Until recently, Ms. Salembier had mostly kept a low profile as chairwoman of the foundation. But when The New York Sun in January first reported that the Patrolmen’s Benevolent Association, the union that represents city’s police officers, had sought to end a $5 million scholarship program for rookie officers backed by the foundation, Ms. Salembier was outspoken in her criticism. She called the step “incomprehensible.”

“Don’t even get me started again,” Ms. Salembier warned when asked about the move last week.

When Ms. Salembier presides over the gala this evening, she will have just flown back to the city after a trip to Brussels, where she was invited to speak at a global anti-counterfeiting summit. With backing and resources from Harper’s Bazaar, Ms. Salembier has made it her mission to tackle counterfeiting, copying, and piracy, a $600 million-a-year illegal business that she says not only hurts designers, manufacturers, and tax collectors, but also often relies on child labor.
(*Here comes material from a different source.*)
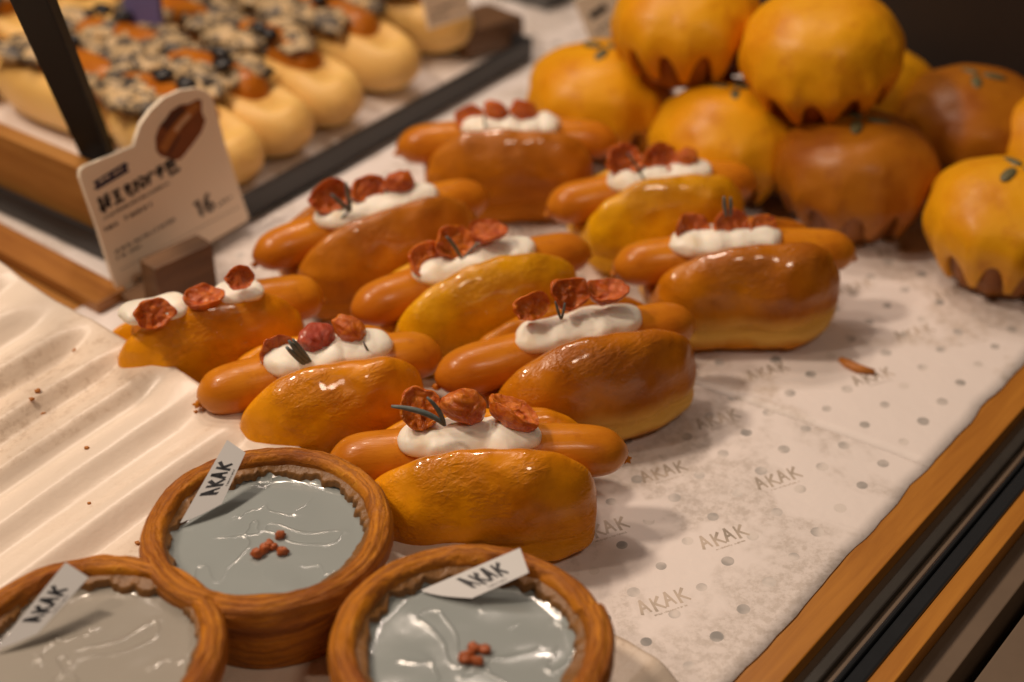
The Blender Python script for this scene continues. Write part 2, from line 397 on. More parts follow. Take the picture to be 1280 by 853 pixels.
# ---------------------------------------------------------------- counter
E_R = pq(at(1100, 652, 0))[1]                         # paper / wood boundary
def qz(px, py, z): return pq(at(px, py, z))[1]
q_w0, q_w1 = qz(1100, 652, 0), qz(1129, 681, 0.0)      # front wood edge
P0, P1 = -40.0, 190.0
counter = empty('display_counter', tp(40, q_w0, 0))
tag(counter, 'wooden bakery display counter with orange wood edge, black rails and brown front', 'counter')
inv = Vector(counter.location) / S
def bar(name, prof, mat, bevel=0.04):
    """profile of (q, z) points pulled along the counter's edge"""
    mb = MB(); mb.prism([tp(P0, q, z) - inv for q, z in prof], EA * (P1 - P0))
    return mb.build(name, MAT[mat], counter, smooth=False, bevel=bevel)
bar('counter_top', [(-95, -3), (q_w0 - 1.52, -3), (q_w0 - 1.52, -0.06), (-95, -0.06)], 'wood_light', 0)
bar('edge_board', [(q_w0 - 1.5, -3.2), (q_w1, -3.2), (q_w1, 0.0), (q_w0 - 1.5, 0.0)], 'wood_edge', 0.08)
za = -0.55
qa, qb, qc, qd, qe = (qz(1001, 853, za), qz(1023, 853, za), qz(1040, 853, za), qz(1062, 853, za), qz(1082, 853, za))
bar('metal_rail', [(q_w1 + 0.01, -4), (qa, -4), (qa, za - 0.3), (q_w1 + 0.01, za - 0.3)], 'brown_panel', 0.03)
bar('metal_rail', [(qa + 0.01, -4), (qb, -4), (qb, za), (qa + 0.01, za)], 'rail_metal', 0.1)
bar('channel', [(qb + 0.01, -4), (qc, -4), (qc, za - 0.35), (qb + 0.01, za - 0.35)], 'brown_panel', 0.03)
bar('glass_track', [(qc + 0.01, -4), (qc + (qd - qc) * .46, -4), (qc + (qd - qc) * .46, za + 0.15), (qc + 0.01, za + 0.15)], 'black_gloss', 0.12)
bar('glass_track', [(qc + (qd - qc) * .56, -4), (qe - 0.02, -4), (qe - 0.02, za), (qc + (qd - qc) * .56, za)], 'black_gloss', 0.14)
zb = -0.65
qf = qz(1118, 853, zb)
bar('front_board', [(qe, -4.5), (qf, -4.5), (qf, zb), (qe, zb)], 'wood_edge', 0.06)
zc = -1.7
qg, qh, qi = qz(1184, 853, zc), qz(1222, 853, zc - 0.6), qz(1420, 853, zc)
bar('front_panel', [(qf + 0.01, -14), (qg, -14), (qg, zc), (qf + 0.01, zc)], 'brown_panel', 0.08)
bar('shadow_gap', [(qg + 0.01, -14), (qh, -14), (qh, zc - 3.0), (qg + 0.01, zc - 3.0)], 'dark_panel', 0)
bar('front_panel', [(qh + 0.01, -14), (qi + 30, -14), (qi + 30, zc), (qh + 0.01, zc)], 'brown_panel', 0.08)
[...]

Under Ms. Salembier’s tutelage, the Police Foundation has also begun providing funds to the city’s police department for anti-counterfeiting operations. The foundation finances costly buys made by undercover detectives.

“Valerie Salembier has done remarkable work in expanding the role of the Foundation to meet the city’s post-September 11th security needs,” Police Commissioner Raymond Kelly said. “She has provided the vision and leadership we need in our partnership with the private sector.”

Ms. Salembier says she became intrigued with police work while serving as president of the New York Post in the 1980s, where she met and befriended a number of police officers who made frequent visits to the newspaper’s former offices near police headquarters.

But it was as a child growing up in what she described as an anti-Semitic Hackensack, N.J., that Ms. Salembier gained a lifelong respect for law enforcement.

“There was one Jewish cop in town and at our dinner table he was the hero,” Ms. Salembier said.